Last week, the Russian military opened a new front in its invasion of Ukraine.
Launching an offensive into the Kharkiv region, Russian forces quickly advanced several kilometers, managing to reoccupy several villages that were liberated during Ukraine’s successful offensive in September 2022. They have not yet reached the main line of defenses east of the city, which are held by brigades better equipped and more experienced than those closer to the border. But the situation is serious.
By threatening Ukraine’s second most populous city, Russia hopes to pin Ukrainian resources in the region, exposing the front elsewhere. Ukraine’s immediate priority is to stabilize the front line and prevent a major Russian breakthrough, which it may be able to do. But it is dealing with a series of challenges that have accumulated since last year and will not be quick to resolve. Despite the recent passing of the aid bill in Congress, which freed up billions in assistance for Kyiv, things are likely to get worse before they get better.
Russia’s aim is not to take Kharkiv, but to menace it by advancing toward the city and threatening it with artillery. While Russia lacks the forces to assault the city itself, the operation is designed to create a dilemma. Ukrainian forces are already stretched relatively thin; by drawing Ukraine’s reserves and better units to the defense of Kharkiv, the Russian attack weakens other parts of the front line. Russia remains focused on occupying the remainder of the Donetsk region in the east, looking to seize key transit hubs and population centers.
In recent days, some Ukrainian units have already been redeployed from Donetsk to Kharkiv, and it appears that Ukraine is deploying individual battalions to reinforce other parts of the front. This risks leaving Ukrainian forces in Donetsk even more vulnerable if Russia commits its reserves in that direction. Russian forces are also applying pressure near Kupiansk, to Kharkiv’s east, and in the southern region of Zaporizhzhia. Incursions along the border in the Sumy and Chernihiv regions may be to come.
The Russian offensive comes at a time of vulnerability for Ukraine. Since last fall, the country has faced three interrelated problems: lack of ammunition, manpower and fortifications. Ukraine has made progress improving its fortifications over the spring, and the aid package from the United States should alleviate its ammunition shortages. But Ukraine’s manpower has continued to deteriorate especially where it counts: in its infantry.
Ukraine’s counteroffensive last summer culminated primarily because of attrition among its infantry, and it has struggled to replace those losses ever since. In practice, this means there are often too few soldiers manning trenches and not enough infantry to develop a sustainable rotation, risking exhaustion over time. This also creates a pernicious effect of discouraging others to volunteer. Many Ukrainian brigades are understrength, and many soldiers are over the age of 40.

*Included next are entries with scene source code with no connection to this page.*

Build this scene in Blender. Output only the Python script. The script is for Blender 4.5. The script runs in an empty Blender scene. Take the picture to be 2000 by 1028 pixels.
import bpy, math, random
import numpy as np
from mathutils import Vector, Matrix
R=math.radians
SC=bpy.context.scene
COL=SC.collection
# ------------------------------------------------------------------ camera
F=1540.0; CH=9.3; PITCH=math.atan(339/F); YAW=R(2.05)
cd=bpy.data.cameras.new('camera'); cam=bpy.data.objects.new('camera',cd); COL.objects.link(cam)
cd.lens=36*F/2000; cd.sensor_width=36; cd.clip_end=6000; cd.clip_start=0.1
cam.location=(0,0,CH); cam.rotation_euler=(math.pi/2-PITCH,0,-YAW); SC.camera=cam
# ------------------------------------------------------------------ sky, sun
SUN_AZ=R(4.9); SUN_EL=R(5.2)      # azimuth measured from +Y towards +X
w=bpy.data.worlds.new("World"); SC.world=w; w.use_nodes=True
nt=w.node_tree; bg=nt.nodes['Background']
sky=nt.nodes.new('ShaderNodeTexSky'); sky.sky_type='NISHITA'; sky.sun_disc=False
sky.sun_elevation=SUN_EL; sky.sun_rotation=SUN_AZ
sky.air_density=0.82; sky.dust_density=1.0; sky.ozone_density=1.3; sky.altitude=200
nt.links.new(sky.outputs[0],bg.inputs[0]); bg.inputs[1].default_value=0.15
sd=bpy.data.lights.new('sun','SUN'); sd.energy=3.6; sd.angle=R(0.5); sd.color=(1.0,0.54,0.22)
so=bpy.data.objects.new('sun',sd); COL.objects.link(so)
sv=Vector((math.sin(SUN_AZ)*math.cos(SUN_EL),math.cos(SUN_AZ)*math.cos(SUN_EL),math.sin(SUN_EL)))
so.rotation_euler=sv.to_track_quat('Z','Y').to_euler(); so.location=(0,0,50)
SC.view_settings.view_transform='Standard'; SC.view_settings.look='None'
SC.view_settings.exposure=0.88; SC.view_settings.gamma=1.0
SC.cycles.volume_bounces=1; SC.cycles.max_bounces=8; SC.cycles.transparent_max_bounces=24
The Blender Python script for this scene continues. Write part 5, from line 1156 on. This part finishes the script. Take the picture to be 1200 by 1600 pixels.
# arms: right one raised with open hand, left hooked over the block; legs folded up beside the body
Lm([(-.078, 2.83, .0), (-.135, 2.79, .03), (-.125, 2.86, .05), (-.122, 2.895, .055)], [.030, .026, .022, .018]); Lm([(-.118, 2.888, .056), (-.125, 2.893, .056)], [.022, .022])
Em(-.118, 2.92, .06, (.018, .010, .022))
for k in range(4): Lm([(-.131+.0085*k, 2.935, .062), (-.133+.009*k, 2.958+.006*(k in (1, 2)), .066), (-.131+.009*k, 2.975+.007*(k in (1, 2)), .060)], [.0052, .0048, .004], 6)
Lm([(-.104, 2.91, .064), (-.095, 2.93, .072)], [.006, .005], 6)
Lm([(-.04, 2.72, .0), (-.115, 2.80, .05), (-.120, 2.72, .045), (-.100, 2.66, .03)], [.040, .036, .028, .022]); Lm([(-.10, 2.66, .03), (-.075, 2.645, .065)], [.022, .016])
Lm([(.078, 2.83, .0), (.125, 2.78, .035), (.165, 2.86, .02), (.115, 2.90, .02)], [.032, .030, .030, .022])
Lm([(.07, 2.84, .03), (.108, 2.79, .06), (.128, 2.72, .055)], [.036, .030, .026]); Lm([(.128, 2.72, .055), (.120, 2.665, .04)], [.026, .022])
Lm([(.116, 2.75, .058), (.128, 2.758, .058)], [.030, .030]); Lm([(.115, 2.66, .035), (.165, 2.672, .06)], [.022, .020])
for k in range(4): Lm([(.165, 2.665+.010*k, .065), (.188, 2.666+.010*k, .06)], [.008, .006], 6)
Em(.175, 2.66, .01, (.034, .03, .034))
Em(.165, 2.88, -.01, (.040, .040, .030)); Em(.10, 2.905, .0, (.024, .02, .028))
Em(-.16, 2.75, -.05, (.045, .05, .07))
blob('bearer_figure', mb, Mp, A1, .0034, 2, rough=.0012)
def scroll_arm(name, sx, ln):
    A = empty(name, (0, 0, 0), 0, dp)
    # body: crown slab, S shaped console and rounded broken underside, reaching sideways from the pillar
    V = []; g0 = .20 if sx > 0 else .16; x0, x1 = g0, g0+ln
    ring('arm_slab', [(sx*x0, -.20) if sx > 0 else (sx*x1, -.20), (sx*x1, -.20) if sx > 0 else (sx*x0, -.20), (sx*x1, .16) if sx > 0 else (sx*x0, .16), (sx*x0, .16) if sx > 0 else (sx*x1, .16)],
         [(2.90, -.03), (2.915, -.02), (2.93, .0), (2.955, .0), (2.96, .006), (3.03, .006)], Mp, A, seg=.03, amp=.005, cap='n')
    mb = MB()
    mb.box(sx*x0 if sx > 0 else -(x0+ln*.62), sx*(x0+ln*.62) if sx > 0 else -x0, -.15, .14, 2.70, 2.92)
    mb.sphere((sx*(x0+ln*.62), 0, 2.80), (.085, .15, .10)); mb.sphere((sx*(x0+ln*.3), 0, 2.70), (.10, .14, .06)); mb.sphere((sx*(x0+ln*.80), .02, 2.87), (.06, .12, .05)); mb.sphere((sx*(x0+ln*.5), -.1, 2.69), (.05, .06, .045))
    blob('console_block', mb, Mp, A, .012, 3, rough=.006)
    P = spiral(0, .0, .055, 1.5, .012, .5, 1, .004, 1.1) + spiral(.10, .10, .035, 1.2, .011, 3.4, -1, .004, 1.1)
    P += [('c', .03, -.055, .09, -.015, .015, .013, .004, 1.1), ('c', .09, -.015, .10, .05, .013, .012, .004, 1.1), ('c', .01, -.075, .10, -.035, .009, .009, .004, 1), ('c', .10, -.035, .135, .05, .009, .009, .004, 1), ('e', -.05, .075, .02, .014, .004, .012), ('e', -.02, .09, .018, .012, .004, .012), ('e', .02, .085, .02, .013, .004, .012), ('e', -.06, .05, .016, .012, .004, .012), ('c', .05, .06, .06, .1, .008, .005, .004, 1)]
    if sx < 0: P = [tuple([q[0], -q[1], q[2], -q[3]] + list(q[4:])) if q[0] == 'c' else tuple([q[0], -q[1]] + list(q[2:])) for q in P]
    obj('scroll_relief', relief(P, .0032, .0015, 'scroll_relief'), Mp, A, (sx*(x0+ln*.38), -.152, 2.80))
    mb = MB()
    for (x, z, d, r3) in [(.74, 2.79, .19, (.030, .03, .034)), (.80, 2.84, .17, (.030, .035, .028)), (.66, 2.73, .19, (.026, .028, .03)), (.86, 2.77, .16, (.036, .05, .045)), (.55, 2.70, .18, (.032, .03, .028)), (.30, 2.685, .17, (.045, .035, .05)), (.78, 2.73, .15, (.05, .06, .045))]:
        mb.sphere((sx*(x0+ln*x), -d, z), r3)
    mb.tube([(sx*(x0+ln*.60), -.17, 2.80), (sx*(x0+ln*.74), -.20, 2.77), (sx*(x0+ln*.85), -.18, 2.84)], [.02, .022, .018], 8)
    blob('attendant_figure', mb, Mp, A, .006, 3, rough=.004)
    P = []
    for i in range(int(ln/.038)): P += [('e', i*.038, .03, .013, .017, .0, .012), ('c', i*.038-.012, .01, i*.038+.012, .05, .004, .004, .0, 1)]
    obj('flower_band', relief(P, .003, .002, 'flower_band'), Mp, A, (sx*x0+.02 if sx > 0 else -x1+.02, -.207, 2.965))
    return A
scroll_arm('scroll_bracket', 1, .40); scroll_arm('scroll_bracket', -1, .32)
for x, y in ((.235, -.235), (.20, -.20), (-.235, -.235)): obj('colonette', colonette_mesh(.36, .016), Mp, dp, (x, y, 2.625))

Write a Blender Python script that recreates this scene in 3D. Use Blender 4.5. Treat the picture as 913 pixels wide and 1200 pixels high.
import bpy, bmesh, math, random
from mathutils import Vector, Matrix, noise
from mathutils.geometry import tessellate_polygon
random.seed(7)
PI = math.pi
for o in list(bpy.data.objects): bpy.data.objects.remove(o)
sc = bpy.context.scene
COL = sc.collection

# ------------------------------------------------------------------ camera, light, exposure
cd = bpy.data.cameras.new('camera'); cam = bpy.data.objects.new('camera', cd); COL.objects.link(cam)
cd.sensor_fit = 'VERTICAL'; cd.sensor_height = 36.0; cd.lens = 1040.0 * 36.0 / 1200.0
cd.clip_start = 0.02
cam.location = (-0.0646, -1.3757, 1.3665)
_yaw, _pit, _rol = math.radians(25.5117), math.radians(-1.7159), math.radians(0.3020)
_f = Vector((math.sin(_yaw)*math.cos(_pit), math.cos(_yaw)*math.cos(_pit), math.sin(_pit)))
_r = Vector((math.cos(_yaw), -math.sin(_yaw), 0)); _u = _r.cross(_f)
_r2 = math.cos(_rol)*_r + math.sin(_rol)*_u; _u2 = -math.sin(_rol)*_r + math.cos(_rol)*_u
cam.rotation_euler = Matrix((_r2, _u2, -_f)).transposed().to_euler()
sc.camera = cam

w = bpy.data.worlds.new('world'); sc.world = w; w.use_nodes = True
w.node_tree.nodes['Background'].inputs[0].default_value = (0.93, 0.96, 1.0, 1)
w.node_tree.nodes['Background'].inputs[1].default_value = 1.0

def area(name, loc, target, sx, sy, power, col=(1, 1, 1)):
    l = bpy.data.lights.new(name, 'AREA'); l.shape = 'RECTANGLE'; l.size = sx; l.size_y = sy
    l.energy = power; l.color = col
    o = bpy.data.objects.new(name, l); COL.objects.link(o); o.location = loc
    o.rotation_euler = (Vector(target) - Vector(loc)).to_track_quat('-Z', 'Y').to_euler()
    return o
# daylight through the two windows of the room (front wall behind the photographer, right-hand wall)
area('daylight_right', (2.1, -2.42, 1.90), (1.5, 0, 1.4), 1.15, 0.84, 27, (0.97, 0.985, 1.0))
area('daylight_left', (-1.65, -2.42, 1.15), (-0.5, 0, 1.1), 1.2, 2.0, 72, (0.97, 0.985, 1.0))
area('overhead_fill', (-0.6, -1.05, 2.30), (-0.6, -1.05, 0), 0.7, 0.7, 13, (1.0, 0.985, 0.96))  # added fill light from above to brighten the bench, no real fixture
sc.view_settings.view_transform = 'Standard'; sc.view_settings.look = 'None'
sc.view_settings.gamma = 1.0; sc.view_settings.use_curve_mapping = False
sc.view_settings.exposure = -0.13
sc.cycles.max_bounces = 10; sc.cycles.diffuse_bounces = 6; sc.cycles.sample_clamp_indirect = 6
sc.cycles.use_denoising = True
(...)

To be clear, Ukraine is not out of men. The situation is the consequence of policy choices, a rickety mobilization system and many months of political intransigence before the recent passing of a series of mobilization laws. These laws aim to widen the pool of soldiers by lowering the draft eligibility age, punishing those who try to evade service, allowing some convicts to serve and providing incentives for volunteers. They hold the promise to address Ukraine’s manpower problem, but much will depend on how they are carried out. The situation, in any case, will take months to improve.
Lacking sufficient forces and with a deficit of ammunition, Ukraine’s military responds to Russian breakthroughs by moving its best brigades and elite units around the front. This firefighting approach, which happened during the battles of Bakhmut and Avdiika, means that the best units do not have enough time to rest and regenerate. Ukraine also resorts to deploying individual battalions piecemeal to reinforce parts of the front without the rest of their brigade. These are short-term solutions that come with longer-term consequences, as these units degrade over time.
In contrast, Russia managed to address its manpower problems last year and now recruits approximately 30,000 contract servicemen a month. Many of these recruits are hardly ideal soldiers and are also in their 40s. But this physical advantage — combined with artillery, drones and glide bomb strikes — has given Russia a quantitative edge.
Yet Russia’s advantages are not necessarily decisive. The quality of its forces, together with leadership losses, have limited Russia’s ability to conduct larger-scale operations — it’s why Russian forces struggle to turn advances into breakthroughs and have not been able to make more significant gains. Russia is also burning through equipment, most of which comes from storage, and will face equipment shortages in 2025.
Even with the passage of the U.S. aid bill, Ukraine faces a difficult year. American assistance has bought Ukraine time and gives certainty about the resources that will be available. The funding could be sufficient for Ukraine to hold and, in the best case, restore the offensive potential of its military. It offers an opportunity. But the future hinges on what the West — which plays a significant role in training, intelligence and other forms of support — and Ukraine can make of it.
If Ukraine can limit Russia to modest gains this year, then Moscow’s window of opportunity is likely to close and its relative advantage may begin to diminish in 2025. This is not just a matter of Ukraine getting ammunition or weapons from the West, but also of effectively managing forces, addressing the long-running deficit of manpower and establishing proper defenses. Ukraine will have to defend itself while at the same time working to reconstitute its military. In the coming months, much hangs in the balance.